顧客の回答と実際の購買行動、口コミとの関係調査から、熱心な支持者がいかに大切な存在であるかが明確になりました。
最高点の10をつけた顧客たちは、つぎの中立者たちと比べて、リピート率が3倍だったからです。
上記の顧客行動から、中立の8か7の点数をつけた顧客は、推薦者予備軍と判断するだけではなく、批判者予備軍でもあるとの認識に立った方が正しい判断と言えるようです。
このロイヤルティ評価システムを戦略的に導入すると、従業員たちに明らかに緊張感が生まれます。
収益の増加・成長を続けるための第一歩は、推薦者を増やし、批判者を減らし、目下の推薦者の正味比率を全従業員に公開することです。
成長のための究極の指針は他でもない推薦者の正味比率です。
この数字は単純ではありますが意味深長です。
推薦者の比率から批判者の比率を引いたものが、推薦者の正味比率です。
この数値を継続的に調べると、顧客ロイヤルティを測定・管理するうえで大変役に立ちます。
以下にその算出方法と利用方法について説明します。
まず「この店を友人や同僚に紹介したいと思いますか?」という顧客アンケートを実施します。
10(ぜひ推薦したい)から、5(どちらでもない)、0(まったく推薦したくない)までの段階評価の形式を途中で変えはいけません。
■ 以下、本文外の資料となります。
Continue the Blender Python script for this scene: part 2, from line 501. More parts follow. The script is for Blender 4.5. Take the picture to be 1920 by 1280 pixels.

質問数を増やすことは厳に慎んでください。データの信頼性が損なわれ、回答率も落ちるからです。
アンケ−トの回答が10もしくは9だった顧客(推薦者)の比率(10か9と採点した顧客数÷アンケートに答えた全顧客数)から、6以下の顧客(批判者)の比率(6を含めて、それ以下の採点をした顧客数÷アンケートに答えた全顧客数)を差し引き、推薦者の正味比率を算出します。
仮に推薦者が35%、中立者が45%、批判者が20%の企業があれば・・・・
(推薦者35%ー批判者20%)÷100%=15%ですから、推薦者正味比率は15%となります。
思ったより低い数値が出ても驚かないでください。28業種400社以上の企業で、2年間13万件の回答に基づく推薦者正味比率の平均値はわずか16パーセントです。
正味比率を算出した後は、その向上に努める訳ですが、参考までに、飛躍的な成長を実現している、イ−ベイ、アマゾン・ドットコムの推薦者正味比率は75〜80%を超えています。
世界水準のロイヤルティと、それに伴う成長率を追求したいのであれば、目標は70%以上に置くべきでしょう。
推薦者正味比率は、地域、支店、販売やサービス担当、顧客セグメント毎に比較することにより、共有すべきベスト・プラクティス(学ぶべき先進事例)や差異の原因がわかります。
さらに重要なのは、同業他社との比較です。調査員を使って同じ手法で調査すれば、自社のポジションを確認することができるのです。
顧客が他人に紹介したくなるほどの強い支持がなければ、企業はまず成長しないことは確実です。
その意味から推薦者の正味比率の算出は有用と考えられます。